Julia Irvine 5 Dec 2018 12:19pm

KPMG UK hits highest growth rate since 2008

After what could be called its annus horribilis, KPMG UK is ending the year on a high, reporting fee income up 8% from £2.17bn to £2.34bn and underlying profit up 18% to £356m

This is the fastest annual growth rate in revenue for 10 years.

KPMG chairman and senior partner Bill Michael put the Big Four firm’s success down to the tough decisions that it has had to take recently and the hard work of its 16,000-strong staff.

“Since, taking on this role, together with my leadership team, I have refocused the business on our core strengths aligned to the firm’s public interest responsibilities,” he said.

“These actions have put us on the right trajectory. We are seeing growth right across our service lines, attracting talented people and winning major mandates. Our pipeline is strong and I am excited about the future”

Michael’s 635 partners will certainly be happier than last year. Their average remuneration has gone up to £601,000 after experiencing a fall in 2017 from £582,000 to £519,000.

Michael is better off too – his pay rose from £1.4m in 2017 (which he shared three months/nine months with his predecessor, Simon Collins) to £2.1m for the first full year of his tenure as chairman.

HMRC will also be happier – total tax take from the firm went up from £824m in 2017 to £885.8m for 2018.

Over the year, KPMG has taken advantage of a busy M&A market to boost revenue to the firm’s deal advisory practice by 14%.

The audit arm was also a strong performer, reporting an 8% rise in fee income. It has benefited from the regulatory changes to the audit market to win a number of prestigious audit clients, including BT, Experian, Royal Mail and Aggreko, and has just overtaken PwC to audit the most (28) FTSE 100 companies.

The firm said that regulatory change and trends in global politics – like Brexit and US tax reform – resulted in a 7% rise for tax, people services and legal, while the consulting arm grew by 5%.

To support the growth, KPMG took on 1,365 graduates and apprentices – 48% of them outside London. This is the highest number of trainees since 2011 and an 22% increase in student recruitment on 2017.

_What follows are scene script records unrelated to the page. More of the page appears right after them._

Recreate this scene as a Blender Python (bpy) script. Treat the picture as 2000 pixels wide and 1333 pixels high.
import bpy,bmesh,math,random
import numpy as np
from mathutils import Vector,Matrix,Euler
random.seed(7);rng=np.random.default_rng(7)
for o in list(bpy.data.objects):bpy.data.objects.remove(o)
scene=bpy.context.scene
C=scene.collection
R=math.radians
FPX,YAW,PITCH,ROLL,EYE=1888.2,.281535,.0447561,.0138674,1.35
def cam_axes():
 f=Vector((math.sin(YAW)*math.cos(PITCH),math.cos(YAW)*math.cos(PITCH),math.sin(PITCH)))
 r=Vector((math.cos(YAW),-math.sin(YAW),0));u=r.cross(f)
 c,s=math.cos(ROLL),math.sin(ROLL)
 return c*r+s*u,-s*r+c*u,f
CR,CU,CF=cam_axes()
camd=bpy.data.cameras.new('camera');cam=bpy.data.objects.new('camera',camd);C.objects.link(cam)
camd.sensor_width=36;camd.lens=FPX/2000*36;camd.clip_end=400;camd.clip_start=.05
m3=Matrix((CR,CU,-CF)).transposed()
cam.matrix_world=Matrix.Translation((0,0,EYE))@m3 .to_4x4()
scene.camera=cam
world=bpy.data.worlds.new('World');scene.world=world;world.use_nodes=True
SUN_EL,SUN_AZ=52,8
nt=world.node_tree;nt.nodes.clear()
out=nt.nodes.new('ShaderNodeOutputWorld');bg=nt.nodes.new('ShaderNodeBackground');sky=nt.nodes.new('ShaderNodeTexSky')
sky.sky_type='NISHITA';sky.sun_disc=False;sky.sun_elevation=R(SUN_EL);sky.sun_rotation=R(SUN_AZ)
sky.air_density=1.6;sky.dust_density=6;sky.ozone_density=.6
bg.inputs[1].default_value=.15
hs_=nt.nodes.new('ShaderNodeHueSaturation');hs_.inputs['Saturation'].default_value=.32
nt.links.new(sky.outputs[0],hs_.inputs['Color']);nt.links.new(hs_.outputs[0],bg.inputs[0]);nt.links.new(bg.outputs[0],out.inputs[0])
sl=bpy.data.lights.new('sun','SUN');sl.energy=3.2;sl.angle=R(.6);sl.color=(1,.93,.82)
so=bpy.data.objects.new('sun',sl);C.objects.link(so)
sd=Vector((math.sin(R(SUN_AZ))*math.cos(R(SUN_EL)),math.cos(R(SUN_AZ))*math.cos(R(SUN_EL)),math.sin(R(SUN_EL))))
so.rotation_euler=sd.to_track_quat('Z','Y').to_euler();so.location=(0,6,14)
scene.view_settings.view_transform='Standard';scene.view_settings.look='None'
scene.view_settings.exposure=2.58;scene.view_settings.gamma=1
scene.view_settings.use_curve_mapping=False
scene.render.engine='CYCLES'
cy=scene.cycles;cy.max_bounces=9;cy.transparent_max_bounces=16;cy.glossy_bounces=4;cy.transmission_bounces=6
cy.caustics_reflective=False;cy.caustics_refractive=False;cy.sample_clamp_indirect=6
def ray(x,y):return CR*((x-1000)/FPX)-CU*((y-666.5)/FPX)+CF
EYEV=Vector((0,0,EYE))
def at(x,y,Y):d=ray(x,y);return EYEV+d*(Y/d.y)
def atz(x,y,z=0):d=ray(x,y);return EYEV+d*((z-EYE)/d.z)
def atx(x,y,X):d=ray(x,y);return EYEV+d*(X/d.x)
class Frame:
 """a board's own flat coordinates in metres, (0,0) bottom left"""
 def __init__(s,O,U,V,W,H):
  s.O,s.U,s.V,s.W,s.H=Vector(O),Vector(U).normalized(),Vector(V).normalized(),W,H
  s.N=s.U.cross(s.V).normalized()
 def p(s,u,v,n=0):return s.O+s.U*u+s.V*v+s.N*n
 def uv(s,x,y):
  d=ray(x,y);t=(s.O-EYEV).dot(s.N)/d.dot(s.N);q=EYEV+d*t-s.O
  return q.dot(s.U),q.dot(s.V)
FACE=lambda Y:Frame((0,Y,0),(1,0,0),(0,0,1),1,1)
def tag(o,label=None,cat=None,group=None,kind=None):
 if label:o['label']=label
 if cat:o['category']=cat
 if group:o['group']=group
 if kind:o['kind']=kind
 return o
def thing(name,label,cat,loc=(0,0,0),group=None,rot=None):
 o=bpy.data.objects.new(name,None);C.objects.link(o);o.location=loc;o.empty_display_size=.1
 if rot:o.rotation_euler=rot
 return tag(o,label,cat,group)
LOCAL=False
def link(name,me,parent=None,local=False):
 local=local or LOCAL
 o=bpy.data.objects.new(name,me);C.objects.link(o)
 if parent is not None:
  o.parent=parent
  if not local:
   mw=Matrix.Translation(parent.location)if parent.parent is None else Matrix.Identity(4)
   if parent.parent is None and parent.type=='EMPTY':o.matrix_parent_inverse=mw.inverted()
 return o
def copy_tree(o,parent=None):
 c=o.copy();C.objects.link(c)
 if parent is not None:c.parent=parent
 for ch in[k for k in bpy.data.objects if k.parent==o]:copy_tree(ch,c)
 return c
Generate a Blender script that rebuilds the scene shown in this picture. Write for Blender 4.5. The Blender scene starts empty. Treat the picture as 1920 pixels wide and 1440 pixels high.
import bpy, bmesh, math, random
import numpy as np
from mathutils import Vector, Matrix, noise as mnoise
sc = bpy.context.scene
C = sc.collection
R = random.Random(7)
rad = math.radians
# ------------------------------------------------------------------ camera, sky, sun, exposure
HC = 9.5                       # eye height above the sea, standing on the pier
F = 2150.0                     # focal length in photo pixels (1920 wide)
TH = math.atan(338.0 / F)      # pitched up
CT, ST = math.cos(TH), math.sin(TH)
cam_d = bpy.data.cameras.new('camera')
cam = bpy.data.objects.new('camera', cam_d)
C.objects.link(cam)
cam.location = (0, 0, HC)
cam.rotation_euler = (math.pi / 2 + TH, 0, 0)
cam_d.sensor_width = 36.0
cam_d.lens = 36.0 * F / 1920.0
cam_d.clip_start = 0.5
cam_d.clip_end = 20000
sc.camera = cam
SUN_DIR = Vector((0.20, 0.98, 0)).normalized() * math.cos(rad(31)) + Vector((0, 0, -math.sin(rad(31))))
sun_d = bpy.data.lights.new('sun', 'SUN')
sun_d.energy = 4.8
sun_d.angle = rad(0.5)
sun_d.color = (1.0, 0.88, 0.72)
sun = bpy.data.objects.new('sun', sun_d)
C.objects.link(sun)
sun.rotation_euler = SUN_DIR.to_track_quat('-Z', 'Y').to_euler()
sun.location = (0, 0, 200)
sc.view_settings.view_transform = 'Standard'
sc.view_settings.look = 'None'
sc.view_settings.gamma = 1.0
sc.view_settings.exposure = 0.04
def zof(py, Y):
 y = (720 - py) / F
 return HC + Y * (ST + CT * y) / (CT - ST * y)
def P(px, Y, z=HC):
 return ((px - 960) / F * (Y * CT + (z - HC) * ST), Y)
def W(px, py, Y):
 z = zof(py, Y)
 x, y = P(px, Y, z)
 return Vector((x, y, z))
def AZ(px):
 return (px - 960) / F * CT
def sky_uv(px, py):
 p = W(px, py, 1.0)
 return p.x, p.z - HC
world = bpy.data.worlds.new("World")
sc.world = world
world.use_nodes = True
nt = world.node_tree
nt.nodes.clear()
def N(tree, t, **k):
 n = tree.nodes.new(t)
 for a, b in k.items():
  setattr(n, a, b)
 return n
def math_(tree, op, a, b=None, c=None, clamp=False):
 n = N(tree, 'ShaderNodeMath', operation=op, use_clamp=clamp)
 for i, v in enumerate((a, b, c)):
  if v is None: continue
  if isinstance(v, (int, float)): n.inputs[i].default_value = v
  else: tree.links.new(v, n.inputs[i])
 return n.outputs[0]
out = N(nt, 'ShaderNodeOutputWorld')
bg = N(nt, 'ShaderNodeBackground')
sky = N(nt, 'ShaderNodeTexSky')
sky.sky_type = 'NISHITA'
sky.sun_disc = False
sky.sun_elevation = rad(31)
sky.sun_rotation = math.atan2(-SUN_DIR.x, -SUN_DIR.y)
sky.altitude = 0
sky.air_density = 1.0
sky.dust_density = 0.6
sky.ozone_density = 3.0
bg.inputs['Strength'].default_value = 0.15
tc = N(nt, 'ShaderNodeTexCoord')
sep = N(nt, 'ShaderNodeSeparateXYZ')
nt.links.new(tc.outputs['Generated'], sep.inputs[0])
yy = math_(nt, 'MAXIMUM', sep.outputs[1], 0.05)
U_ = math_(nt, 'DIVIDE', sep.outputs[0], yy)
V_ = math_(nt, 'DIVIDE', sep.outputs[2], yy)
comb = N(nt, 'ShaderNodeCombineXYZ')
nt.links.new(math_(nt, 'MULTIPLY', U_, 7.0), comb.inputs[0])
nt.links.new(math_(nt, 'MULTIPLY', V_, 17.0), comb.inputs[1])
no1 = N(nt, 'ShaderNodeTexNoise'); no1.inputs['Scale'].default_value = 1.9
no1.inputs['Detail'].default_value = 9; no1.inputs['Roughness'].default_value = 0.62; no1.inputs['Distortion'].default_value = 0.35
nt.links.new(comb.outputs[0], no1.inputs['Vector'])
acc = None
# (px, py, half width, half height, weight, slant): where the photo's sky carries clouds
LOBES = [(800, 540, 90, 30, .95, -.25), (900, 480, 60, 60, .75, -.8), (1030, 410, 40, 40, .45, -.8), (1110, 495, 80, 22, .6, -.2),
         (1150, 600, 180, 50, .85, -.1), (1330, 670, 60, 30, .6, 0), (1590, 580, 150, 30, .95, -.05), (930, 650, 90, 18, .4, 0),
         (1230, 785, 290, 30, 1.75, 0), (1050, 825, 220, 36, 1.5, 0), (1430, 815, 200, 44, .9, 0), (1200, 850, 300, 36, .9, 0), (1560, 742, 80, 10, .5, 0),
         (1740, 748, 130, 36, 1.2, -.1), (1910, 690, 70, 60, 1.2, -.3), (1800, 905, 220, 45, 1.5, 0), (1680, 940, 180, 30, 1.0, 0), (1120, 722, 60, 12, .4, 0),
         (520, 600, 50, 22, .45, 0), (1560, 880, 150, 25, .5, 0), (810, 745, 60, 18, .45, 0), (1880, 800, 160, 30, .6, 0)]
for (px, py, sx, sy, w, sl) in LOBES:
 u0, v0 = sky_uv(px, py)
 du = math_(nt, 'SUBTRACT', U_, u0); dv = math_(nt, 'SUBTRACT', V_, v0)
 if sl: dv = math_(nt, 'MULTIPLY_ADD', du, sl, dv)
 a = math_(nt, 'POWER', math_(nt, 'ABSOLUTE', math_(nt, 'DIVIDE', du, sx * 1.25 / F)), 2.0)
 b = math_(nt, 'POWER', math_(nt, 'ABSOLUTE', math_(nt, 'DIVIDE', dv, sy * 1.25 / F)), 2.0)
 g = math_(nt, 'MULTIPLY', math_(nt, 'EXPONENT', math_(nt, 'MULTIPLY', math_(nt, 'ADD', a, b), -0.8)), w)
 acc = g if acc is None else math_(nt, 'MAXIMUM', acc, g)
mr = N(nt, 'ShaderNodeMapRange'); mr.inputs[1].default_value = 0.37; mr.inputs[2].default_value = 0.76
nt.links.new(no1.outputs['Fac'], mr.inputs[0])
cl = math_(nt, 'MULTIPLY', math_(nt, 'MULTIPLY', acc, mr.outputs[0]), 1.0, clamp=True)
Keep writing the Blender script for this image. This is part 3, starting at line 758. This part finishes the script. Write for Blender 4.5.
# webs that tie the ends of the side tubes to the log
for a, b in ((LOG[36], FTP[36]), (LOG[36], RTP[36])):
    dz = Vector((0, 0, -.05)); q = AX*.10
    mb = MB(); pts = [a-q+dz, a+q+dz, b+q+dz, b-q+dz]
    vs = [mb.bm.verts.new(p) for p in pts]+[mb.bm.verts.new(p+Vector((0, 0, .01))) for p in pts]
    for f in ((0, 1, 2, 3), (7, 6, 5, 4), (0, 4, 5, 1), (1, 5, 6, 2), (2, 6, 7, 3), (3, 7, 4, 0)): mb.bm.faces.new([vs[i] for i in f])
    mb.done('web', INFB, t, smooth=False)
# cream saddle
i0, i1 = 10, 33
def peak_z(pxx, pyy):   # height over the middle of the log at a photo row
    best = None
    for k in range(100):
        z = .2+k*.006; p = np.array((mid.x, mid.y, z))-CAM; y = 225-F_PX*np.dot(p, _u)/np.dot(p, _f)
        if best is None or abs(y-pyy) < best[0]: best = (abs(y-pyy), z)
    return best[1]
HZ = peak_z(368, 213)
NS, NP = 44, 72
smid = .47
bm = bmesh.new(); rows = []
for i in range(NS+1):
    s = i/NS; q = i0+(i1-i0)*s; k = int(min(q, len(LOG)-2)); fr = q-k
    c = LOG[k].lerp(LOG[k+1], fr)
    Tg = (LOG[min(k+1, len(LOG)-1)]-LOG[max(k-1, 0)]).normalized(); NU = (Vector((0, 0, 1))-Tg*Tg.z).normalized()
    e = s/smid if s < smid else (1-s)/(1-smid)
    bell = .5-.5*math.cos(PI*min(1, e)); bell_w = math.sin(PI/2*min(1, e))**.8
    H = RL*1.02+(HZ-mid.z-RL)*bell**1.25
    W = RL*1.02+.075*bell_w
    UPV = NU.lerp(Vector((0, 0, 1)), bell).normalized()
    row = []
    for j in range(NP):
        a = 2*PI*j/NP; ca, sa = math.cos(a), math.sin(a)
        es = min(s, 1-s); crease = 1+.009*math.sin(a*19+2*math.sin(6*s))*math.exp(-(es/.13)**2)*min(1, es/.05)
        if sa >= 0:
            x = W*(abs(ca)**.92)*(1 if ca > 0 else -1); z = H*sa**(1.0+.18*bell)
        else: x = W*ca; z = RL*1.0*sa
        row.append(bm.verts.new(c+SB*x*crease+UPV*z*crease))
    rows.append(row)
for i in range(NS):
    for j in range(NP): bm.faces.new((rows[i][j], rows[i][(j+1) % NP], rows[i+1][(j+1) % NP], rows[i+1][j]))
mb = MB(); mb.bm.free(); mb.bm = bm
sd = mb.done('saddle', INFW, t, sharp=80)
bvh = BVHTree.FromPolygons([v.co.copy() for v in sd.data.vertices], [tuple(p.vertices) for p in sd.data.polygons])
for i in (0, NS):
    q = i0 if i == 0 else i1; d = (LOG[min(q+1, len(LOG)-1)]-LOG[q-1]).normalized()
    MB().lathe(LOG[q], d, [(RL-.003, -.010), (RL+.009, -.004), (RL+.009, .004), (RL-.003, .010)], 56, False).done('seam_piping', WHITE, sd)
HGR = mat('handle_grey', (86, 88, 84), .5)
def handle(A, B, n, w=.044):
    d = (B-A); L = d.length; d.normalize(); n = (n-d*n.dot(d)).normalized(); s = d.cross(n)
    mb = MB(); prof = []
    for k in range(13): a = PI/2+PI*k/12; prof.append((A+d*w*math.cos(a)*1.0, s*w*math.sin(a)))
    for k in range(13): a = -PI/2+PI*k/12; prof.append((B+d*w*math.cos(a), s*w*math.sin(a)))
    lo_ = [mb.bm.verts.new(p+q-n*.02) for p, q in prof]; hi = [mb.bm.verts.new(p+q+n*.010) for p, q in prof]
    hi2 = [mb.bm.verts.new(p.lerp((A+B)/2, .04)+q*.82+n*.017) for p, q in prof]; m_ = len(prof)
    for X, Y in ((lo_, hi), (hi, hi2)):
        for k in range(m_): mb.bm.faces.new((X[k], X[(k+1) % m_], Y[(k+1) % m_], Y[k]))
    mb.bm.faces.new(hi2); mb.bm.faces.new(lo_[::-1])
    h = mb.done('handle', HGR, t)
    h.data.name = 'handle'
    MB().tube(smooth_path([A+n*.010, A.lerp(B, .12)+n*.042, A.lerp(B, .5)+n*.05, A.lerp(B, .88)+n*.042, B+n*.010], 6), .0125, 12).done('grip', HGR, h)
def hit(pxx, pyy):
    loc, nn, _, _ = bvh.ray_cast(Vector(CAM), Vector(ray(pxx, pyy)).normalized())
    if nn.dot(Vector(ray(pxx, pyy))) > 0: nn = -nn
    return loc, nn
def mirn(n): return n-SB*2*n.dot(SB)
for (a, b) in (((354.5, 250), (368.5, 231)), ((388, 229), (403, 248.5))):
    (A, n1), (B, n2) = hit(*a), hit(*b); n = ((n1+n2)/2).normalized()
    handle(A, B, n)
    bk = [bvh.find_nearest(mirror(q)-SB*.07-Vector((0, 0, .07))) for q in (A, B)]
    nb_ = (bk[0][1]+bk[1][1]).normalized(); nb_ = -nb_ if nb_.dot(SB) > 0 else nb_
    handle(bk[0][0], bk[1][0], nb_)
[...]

The firm also revealed that its gender pay gap (including both employee and partner pay) was 28% (median) and 42% (mean), while its ethnicity pay gap was 14% (median) and 36% (mean).

Reputationally, KPMG has faced a tough year as the Financial Reporting Council (FRC) has announced investigations into some of its audits – including Conviviality and Carillion. It has been fined millions of pounds for its audits of Quindell and Ted Baker and it is facing tribunals over its work for BNY Mellon and Silentnight.

In June, the FRC criticised the “unacceptable deterioration” in the quality of KPMG’s audit work in its annual report on the UK’s largest firms.

All this was set against the background of the implosion of sister practice, KPMG South Africa, which saw almost all its senior executive team sacked over their alleged relationship with the Gupta scandal.

In his statement in the firm’s transparency report, Michael addresses the issues head on. He says that all stakeholders, including companies, investors, pension funds regulators, government and taxpayers need to have confidence in what KPMG does as a firm.

“We must take responsibility for earning and sustaining the trust of all our stakeholders, listening to their concerns and working with them to address them.”

This is why the firm has decided to engage with the Competition and Markets Authority’s review of the way the audit profession operates and with Sir John Kingman’s review of the FRC.

He says that the firm has “taken decisive action” as well. In addition to its commitment to go ahead with a voluntary restriction on the provision of non-audit services to UK FTSE 350 audit clients, it is working towards the adoption of graduated findings in FTSE 350 audits for 31 December 2019 year-ends.

KPMG is also currently considering “the introduction of separate governance and performance management measures for the audit function, clear specialisation of auditors delivering audit for public interest entities; and individual and team incentives that are first and primarily focused on audit quality”. 

“We have a duty to get it right,” he adds, “for our firm, our profession and wider society.”

As part of its programme to transform its approach to audit quality, the firm has set up a board committee dedicated to audit quality. This, says head of audit Michelle Hinchcliffe, has introduced new, improved governance at the highest level of the firm to “ensure that the public interest and expectations of regulators are fully embedded in our processes and reinforcing the position of audit quality on the board agenda”.

The firm has changed reporting lines for audit partners and employees “reinforcing the focus on audit quality as the overarching determinant of performance”, and it has rolled out a “substantial “programme of additional training for employees.

“Looking ahead,” Michael said, “I am clear that our profession is changing for the better.

“While I am certain that we will continue to face questions and challenges, I am committed to doing everything we can to deliver the highest quality work and lead the way as our profession moves forward.”